Sunday, October 12, 2014

Why do people rural areas tend to be more conservative, and those in cities more liberal?

I've wondered about this for a long time. For a while I figured that those living in cities tend to be more educated, and that more education allowed you to see the truth more clearly, and the truth was that liberal was better. Since I'm a liberal, this fit in nicely with the way I viewed the world.

However, I was never completely satisfied with this. "Uneducated" people may not have had a lot of formal education, but that doesn't mean they haven't learned anything, just that they got their learning through real-life experiences rather than in a class room. Also, there are a lot of uneducated people in the cities, and yet they still tend to be liberal.

This morning, I came up with a different theory. The idea is that we have a natural tendency to establish a certain level of social pressure in our societies. Where there are more people, the amount of social pressure that each person expresses has to be less in order to maintain this level, and where there are fewer people, each person has to express more social pressure.

To put it another way, when there are strangers all around you, you always feel a certain pressure to behave properly, and the last thing you want is more rules telling you how to behave. If you live in an area people live farther apart, there's a lot more opportunity to just do what you want, and people naturally feel a lot more responsibility to keep the people around them in line.

Of course, as I write this, I'm thinking of a lot of other possibilities as well. In the country, people tend to all know each other, whereas in the cities, there is a lot more anonymity. You often hear people who move from the country to the city saying that in the country, you can't do anything without some neighbor finding out about it and telling your parents. (Okay, I guess I heard this back in college from people who'd come from rural areas, but I think it applies to all age groups.) It may be that people who prefer more social freedom move to the cities, so it may be that the cities attract more liberal people rather than the cities make them liberal.

Another related factor may be that people feel the most pressure to conform during their teen years, after which, they've internalized the rules of their own society. It may be in the country, where everyone knows each other, and more importantly, know your parents, there is a lot more pressure to conform. If you stick it out, rather than moving to a large city, you adopt the rules of your society as your own.

It may also be that, in a rural society where everyone knows each other, there's really only room for one set of social rules. As you grow up there, you're only exposed to one set of rules, so you naturally assume that those are the right rules and everyone else should have those rules as well. In the city, there are a lot more people, and they tend to form sub-cultures, so people who live in the city can witness a lot of different ways of thinking first-hand.

And we shouldn't rule out the "education" effect either. The ideas that we learn through a formal education tend to come from people who've written books.

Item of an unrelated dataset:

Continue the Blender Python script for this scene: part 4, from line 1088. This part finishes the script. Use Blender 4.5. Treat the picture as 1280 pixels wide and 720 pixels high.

Social ideas come from people who've written books about society, and these tend to be people who've done a lot of thinking about society. People think about the challenges they face, so the people who think a lot about society may tend to be those who don't fit well in their own society, and who wish their society was a little different, or at least a little more forgiving of their eccentricities, i.e. liberals.

There are probably a lot of factors that feed into this difference between rural and urban areas, some of which may be opposing, but the end result is as obvious as looking at a red/blue political map during an election. Rural states, and rural counties within states, are almost always red, and urban states and counties are almost always blue.